Volumetric futures

The new volumetric display by Looking Glass has been getting decidedly mixed press. The device -appropriately called - Volume - has been given some exposure at selected tech shows and other exhibition spaces. The device is available for pre-order at $1000 per unit, which is no small commitment for a project envisaged as "affordable" by the developers.

We are of course spoilt by the economies of mass production these days, and are used to going even cheaper via the likes of Ebay and Gumtree. Is the price really that bad for an initial, relatively low production run by a small startup company breaking in a new technology? Probably not, all things considered, especially when other volumetric displays can cost 100 times the price.

Exploring the World of 3D

Looking glass have entered into the 3D display arena before; both with layer-printed images trapped in transparent blocks and with the L3D Cube; a 3D matrix of LEDs in various sizes capable of displaying audio-responsive, volumetric patterns. Their latest device represents a development of their previous endeavours and all have in common the principle of points of light/colour hanging in layers of 3D space.

In contrast with the led display of their L3D Cube, images on the Volume are derived from 1080p frames of motion (approx. 2,000,000 pixels), each encoded for 10 layers of depth. The images are displayed via projection (a pico projector) into a transparent plastic block whose interior structure is configured as 10 layered screens configured (in essence) as sheets of voxels (3D pixels) although the voxels don’t physically exist. Instead, points of light are suspended within a volume to giver a similar effect. It's somewhat misleading to think of Volume in terms of a conventional 1080p true-colour image however; -that certainly isn't what you are viewing. The source frame has to contain image data for three dimensions, not two; so the trade-off is image resolution versus 3D quality. More layers equates to better depth but less image quality. There’s only 2,000,000 pixels to go around and Looking glass have found a viable compromise.

Viewing the frames separately reveals 10 vertically stacked strips on each "raw" image, each representing a layer of depth, front-to-back. Once projected up into the viewing block, the image pixels are optically channeled to their correct screen layers and “voxels”, creating the viewable 3D effect. This novel display process has been christened “light folding” by the inventors and provides results are (apparently) convincing enough to maintain their integrity as the viewer walks around them, although herein lies a problem.

Forever Experimenting

As most of us don’t have access to the Volume directly (unless you find one at a show) and the majority still don’t use a 3D headset (even Google Cardboard), most will be viewing the results on 2D screens; a medium that obviously can’t do the effect justice. Ultimately what we witness in these demos and review videos are translucent moving images lacking clarity and resolution, suspend in an environment that looks similar to a small fish tank filled with water. You can see the gentle ‘fog’ and tint of the display block itself. It may also be quite telling that the demo footage appears to have been filmed in decidedly low-light environments. I haven’t seen the physical device in action, so no condemnation here; but it’s apparent that you really “have to be there” to understand. It’s all about the issue of presence; compressed web video just won’t do it.
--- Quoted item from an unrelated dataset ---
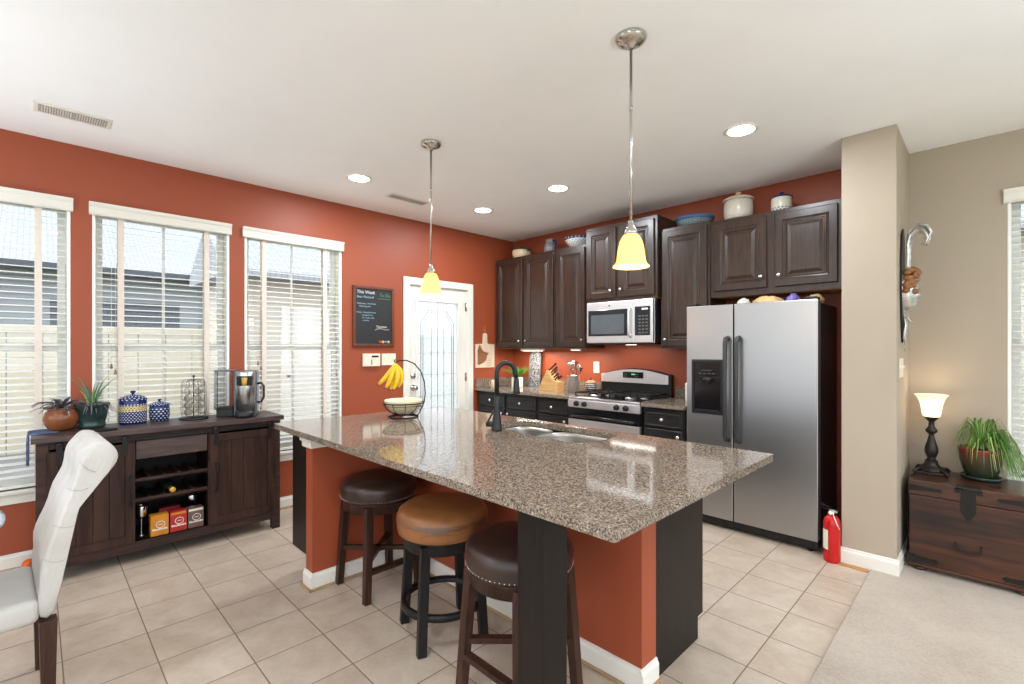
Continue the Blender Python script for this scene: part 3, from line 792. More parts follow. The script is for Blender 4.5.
nailhead_stool((-1.345, 1.375, 0), 'dark brown nailhead stool half hidden by the island post', R(-90))

# ---------------------------------------------------------------- upper cabinets
DOORP = [(0, 0), (0, .016), (.004, .020), (.052, .020), (.058, .0145), (.066, .0125), (.070, .0165), (.076, .0165), (.082, .0105), (.088, .0105), (.112, .0185)]
def cab_door(x0, x1, z0, z1, yf, mat, parent, knob=None, prof=DOORP):
    d_ = wpart('door', MB().raised((x0, yf, z0), (1,0,0), (0,0,1), (0,-1,0), x1-x0, z1-z0, prof), mat, parent)
    if knob:
        wpart('knob', MB().lathe([(.0075, 0), (.006, .008), (.007, .014), (.015, .019), (.0155, .024), (.010, .029), (0, .030)], (knob[0], yf-.02, knob[1]), 16, (0,-1,0)), M['knobm'], d_)
    return d_
def upper(name_label, x0, x1, z0, z1, yf, doors, crown=True):
    t = thing('wall_cabinet', name_label, 'wall cabinet', ((x0+x1)/2, YW-.002, z0), 0, 'dark wood wall cabinets')
    wpart('cabinet_body', MB().box(x0+.002, x1-.002, yf, YW-.002, z0+.004, z1, .001), M['cab'], t)
    wpart('underside', MB().box(x0+.004, x1-.004, yf+.02, YW-.004, z0, z0+.0038), M['cab_under'], t)
    for (a, b, c, d, k) in doors: cab_door(a, b, c, d, yf-.0005, M['cab'], t, k)
    return t
upper('tall wall cabinet with two doors in the corner by the cutting board', -4.29, -3.347, 1.378, 2.448, 3.98,
      [(-4.255, -3.832, 1.40, 2.42, (-3.868, 1.465)), (-3.80, -3.37, 1.40, 2.42, (-3.764, 1.468))])
upper('single door wall cabinet beside the microwave, above the knife block', -3.345, -2.935, 1.378, 2.448, 3.98, [(-3.31, -2.945, 1.40, 2.42, (-2.968, 1.468))])
upper('raised wall cabinet with two doors directly above the microwave', -2.90, -2.115, 1.836, 2.58, 3.93,
      [(-2.878, -2.545, 1.868, 2.55, (-2.592, 1.935)), (-2.505, -2.145, 1.868, 2.55, (-2.478, 1.94))])
upper('single door wall cabinet between the microwave and the fridge', -2.11, -1.662, 1.378, 2.448, 3.98, [(-2.09, -1.69, 1.40, 2.42, (-2.055, 1.46))])
upper('short wide wall cabinet with two doors above the fridge', -1.66, -.70, 1.80, 2.432, 3.98,
      [(-1.628, -1.225, 1.85, 2.40, (-1.262, 1.935)), (-1.168, -.765, 1.85, 2.40, (-1.136, 1.935))])
cr = thing('under_cabinet_light', 'small lit white strip light under the corner wall cabinet', 'light', (-3.78, 4.12, 1.376))
wpart('housing', MB().box(-3.95, -3.62, 4.06, 4.12, 1.352, 1.377, .003), M['white'], cr)
wpart('lens', MB().box(-3.93, -3.64, 4.07, 4.11, 1.348, 1.3519, .001), M['led'], cr)
l_ = lamp('strip_glow', 'AREA', (0, -.02, -.032), 2.6, (1, .9, .78), cr, shape='RECTANGLE', size=.5, size_y=.05)
cr2 = thing('under_cabinet_light', 'added fill strip light under the single door cabinet, above the utensil crock', 'light', (-3.14, 4.06, 1.376))  # second strip, added to spread light along the backsplash
wpart('housing', MB().box(-3.20, -3.08, 4.05, 4.09, 1.362, 1.377, .003), M['white'], cr2)
wpart('lens', MB().box(-3.19, -3.09, 4.055, 4.085, 1.3585, 1.3619, .001), M['led'], cr2)
lamp('strip_glow', 'AREA', (0, 0, -.026), 1.8, (1, .9, .78), cr2, shape='RECTANGLE', size=.3, size_y=.05)

# microwave
mw = thing('microwave', 'over-the-range stainless microwave with a dark glass door', 'microwave', (-2.51, 3.9, 1.428))
wpart('case', MB().box(-2.868, -2.14, 3.925, YW-.003, 1.432, 1.834, .003), M['steel'], mw)
wpart('vent_base', MB().box(-2.85, -2.16, 3.95, YW-.05, 1.418, 1.432, .002), M['black'], mw)
md = wpart('door', MB().box(-2.866, -2.335, 3.893, 3.924, 1.436, 1.830, .004), M['steel_b'], mw)
wpart('door_glass', MB().box(-2.845, -2.40, 3.889, 3.8925, 1.50, 1.752, .003), M['glassdark'], md)
wpart('mesh_screen', MB().box(-2.81, -2.435, 3.8875, 3.8888, 1.52, 1.705, .0), M['mwscreen'], md)
wpart('door_handle', MB().tube([(-2.372, 3.892, 1.49), (-2.372, 3.872, 1.50), (-2.372, 3.865, 1.53), (-2.372, 3.862, 1.625), (-2.372, 3.865, 1.72), (-2.372, 3.872, 1.75), (-2.372, 3.892, 1.76)], .011, 12), M['steel_b'], md)
cp = wpart('control_panel', MB().box(-2.333, -2.142, 3.893, 3.924, 1.436, 1.830, .004), M['steel_b'], mw)
wpart('keypad', MB().box(-2.322, -2.168, 3.890, 3.8928, 1.50, 1.765, .003), M['glassdark'], cp)
kb = MB()
for i in range(3):
    for j in range(6): kb.box(-2.285+i*.036, -2.262+i*.036, 3.8885, 3.8899, 1.52+j*.03, 1.532+j*.03)
wpart('key_marks', kb, M['grout'], cp)
wpart('display', MB().box(-2.25, -2.19, 3.8885, 3.8899, 1.733, 1.748), M['white'], cp)
wpart('cooktop_fill_lens', MB().box(-2.56, -2.46, 4.12, 4.16, 1.414, 1.418), M['led'], mw)  # unseen lamp added under the microwave to brighten the backsplash
lamp('cooktop_fill', 'AREA', (0, .26, -.018), .45, (1, .93, .86), mw, shape='RECTANGLE', size=.5, size_y=.06)
wpart('badge', MB().lathe([(.009, 0), (.009, .002), (0, .003)], (-2.60, 3.893, 1.79), 16, (0,-1,0)), M['grout'], md)

# ---------------------------------------------------------------- base cabinets, worktop, backsplash
def base_unit(label, x0, x1, knobx):
    t = thing('base_cabinet', label, 'base cabinet', ((x0+x1)/2, 4.0, 0), 0, 'black base cabinets under the back counter')
    wpart('cabinet_body', MB().box(x0, x1, 3.705, YW-.002, .1, .884), M['basecab'], t)
    wpart('toe_kick', MB().box(x0, x1, 3.77, YW-.002, 0, .1), M['black'], t)
    dp = [(0, 0), (0, .014), (.004, .019), (.016, .019), (.020, .016), (.026, .0185)]
    dw = wpart('drawer', MB().raised((x0+.015, 3.7045, .722), (1,0,0), (0,0,1), (0,-1,0), x1-x0-.03, .138, dp), M['basecab'], t)
    wpart('knob', MB().lathe([(.0075, 0), (.006, .008), (.007, .014), (.015, .019), (.0155, .024), (.010, .029), (0, .030)], ((x0+x1)/2, 3.685, .79), 16, (0,-1,0)), M['knobm'], dw)
    cab_door(x0+.015, x1-.015, .115, .705, 3.7045, M['basecab'], t, (knobx, .66))
base_unit('corner base cabinet with one drawer, at the wall end of the counter', -4.295, -3.822, -3.87)
base_unit('base cabinet with one drawer below the small white potted grass', -3.818, -3.352, -3.77)
base_unit('base cabinet with one drawer immediately beside the range, below the knife block', -3.348, -2.925, -2.97)
base_unit('base cabinet with one drawer squeezed between the range and the fridge', -2.125, -1.755, -1.80)
c1 = thing('countertop', 'granite counter from the corner to the range, holding the knife block', 'countertop', (-3.6, 4.0, .885))
wpart('slab', MB().box(-4.325, -2.922, 3.665, YW-.002, .885, CT, .003), M['granite'], c1)
wpart('backsplash', MB().box(-4.325, -2.96, YW-.022, YW-.002, CT, 1.02, .002).box(-4.328, -4.308, 3.68, YW-.022, CT, 1.02, .002), M['granite'], c1)
c2 = thing('countertop', 'short granite counter between the range and the fridge', 'countertop', (-1.95, 4.0, .885))
wpart('slab', MB().box(-2.128, -1.752, 3.665, YW-.002, .885, CT, .003), M['granite'], c2)
wpart('backsplash', MB().box(-2.128, -1.752, YW-.022, YW-.002, CT, 1.02, .002), M['granite'], c2)

# ---------------------------------------------------------------- range
rg = thing('gas_range', 'stainless and black gas range with four front knobs', 'range', (-2.525, 3.95, 0))
X0, X1 = -2.915, -2.135
wpart('body', MB().box(X0+.003, X1-.003, 3.70, YW-.01, .05, .895, .003), M['black'], rg)
wpart('cooktop', MB().box(X0, X1, 3.662, 4.235, .893, .915, .006), M['steel'], rg)
wpart('burner_pan', MB().box(X0+.03, X1-.03, 3.71, 4.21, .9152, .919, .004), M['blackgloss'], rg)
wpart('control_strip', MB().box(X0, X1, 3.655, 3.70, .818, .892, .006), M['steel_b'], rg)
for kx in (-2.808, -2.714, -2.363, -2.268):
    kb = wpart('knob', MB().lathe([(.026, 0), (.026, .006), (.022, .010), (.021, .026), (.018, .03), (0, .03)], (kx, 3.655, .856), 20, (0,-1,0)).box(kx-.005, kx+.005, 3.612, 3.63, .836, .876, .002), M['black'], rg)
for cx in (-2.72, -2.33):
    g = MB(); r = .0055; gx, gy = .155, .235; cy = 3.96; z = .955
    for sx in (-1, 1): g.bar((cx+sx*gx, cy-gy, z), (cx+sx*gx, cy+gy, z), .011)
    for sy in (-1, 0, 1): g.bar((cx-gx, cy+sy*gy, z), (cx+gx, cy+sy*gy, z), .011)
    for by in (-.125, .125):
        for a in range(4):
            an = R(45+90*a); g.bar((cx+.03*cos(an), cy+by+.03*sin(an), z+.004), (cx+.13*cos(an), cy+by+.11*sin(an), z+.001), .010)
        g.bar((cx-gx, cy+by, z), (cx-.035, cy+by, z+.004), .010); g.bar((cx+.035, cy+by, z+.004), (cx+gx, cy+by, z), .010)
    for sx in (-1, 1):
        for sy in (-1, 0, 1): g.bar((cx+sx*gx, cy+sy*gy, .919), (cx+sx*gx, cy+sy*gy, z), .011)
    wpart('grate', g, M['iron'], rg)
    for by in (-.125, .125):
        b_ = wpart('burner', MB().lathe([(.052, 0), (.05, .012), (.036, .014), (.036, .018)], (cx, cy+by, .919), 24), M['steel'], rg)
        wpart('burner_cap', MB().lathe([(.036, .018), (.038, .024), (.03, .028), (0, .029)], (cx, cy+by, .919), 24), M['black'], b_)
od = wpart('oven_door', MB().box(X0+.004, X1-.004, 3.655, 3.70, .18, .705, .006), M['steel_b'], rg)
win = [(-2.80, .33), (-2.25, .33), (-2.25, .58)] + [(-2.25-.55*k/10, .58+.045*sin(pi*k/10)) for k in range(1, 10)] + [(-2.80, .58)]
wpart('oven_window', MB().prism(win, 'Y', 3.650, 3.6548), M['glassdark'], od)
wpart('vent_panel', MB().box(X0+.004, X1-.004, 3.66, 3.70, .706, .816, .004), M['blackgloss'], rg)
wpart('oven_handle', MB().tube([(X0+.05, 3.665, .735), (X0+.055, 3.63, .74), (X0+.09, 3.612, .744), (-2.525, 3.606, .748), (X1-.09, 3.612, .744), (X1-.055, 3.63, .74), (X1-.05, 3.665, .735)], .012, 12), M['blackgloss'], rg)
wpart('storage_drawer', MB().box(X0+.004, X1-.004, 3.66, 3.70, .05, .172, .006), M['steel_b'], rg)
bgp = [(X0-.015, .90), (X1-.01, .90), (X1-.01, 1.125)] + [(X1-.01-(X1-X0-.02)*k/14, 1.125+.055*sin(pi*k/14)) for k in range(1, 14)] + [(X0-.015, 1.125)]
wpart('backguard', MB().prism(bgp, 'Y', 4.24, 4.298, .004), M['black'], rg)
bgs = [(X0-.005, 1.035), (X1-.03, 1.035), (X1-.03, 1.12)] + [(X1-.03-(X1-X0-.05)*k/14, 1.12+.052*sin(pi*k/14)) for k in range(1, 14)] + [(X0-.005, 1.12)]
wpart('backguard_panel', MB().prism(bgs, 'Y', 4.222, 4.2395, .003), M['steel_b'], rg)
dp_ = wpart('clock_panel', MB().box(-2.655, -2.425, 4.216, 4.2215, 1.085, 1.145, .004), M['blackgloss'], rg)
wpart('clock_digits', MB().box(-2.555, -2.515, 4.2145, 4.2158, 1.116, 1.128), M['greenled'], dp_)
kb = MB()
for i in range(4):
    for j in range(2): kb.box(-2.64+i*.02+(.085 if i > 1 else 0)+.0, -2.628+i*.02+(.085 if i > 1 else 0), 4.2145, 4.2158, 1.095+j*.022, 1.104+j*.022)
wpart('clock_buttons', kb, M['grout'], dp_)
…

Assessing the Volume on similar terms to an off-the-shelf $1000 TV would be equally unfair. The principle is intriguing and is a proof of concept that tantalises impressive results that are to come. Perhaps it will take 5 years, perhaps 10 or more, before the concept matures, in the meantime; experimentalist early adopters with some money to burn may wish to take a punt; in much the same way that the early-adopter 3D printer crowd did. (It may even appeal to some of the the same folks). As Looking Glass CTO and co-founder Alex Hornstein mentioned on Digital Trends:

“Anyone who wants to create in 3D can now do so and see their creation come to life in Volume instantly.”

Looking Glass are certainly encouraging user experimentation and ease of use; some demo footage was shot on an iPhone with a Kinect-like 3D scanner attachment and a custom app. 3D CG can be created for the Volume display field via Unity, a dev kit is available and interactive art packages are in development. Fancy some holographic 3D sculpting or painting? -It’s happening.

Leap Motion handles the appealing, interactive side of things, allowing users to control virtual hands (for example) that permit interaction with on-screen (in-screen?) objects for games, art or whatever application a competent programmer can devise. For now, we’re perhaps seeing the holographic equivalent of John Logie Baird’s early TV experiments, and we all know how that worked out.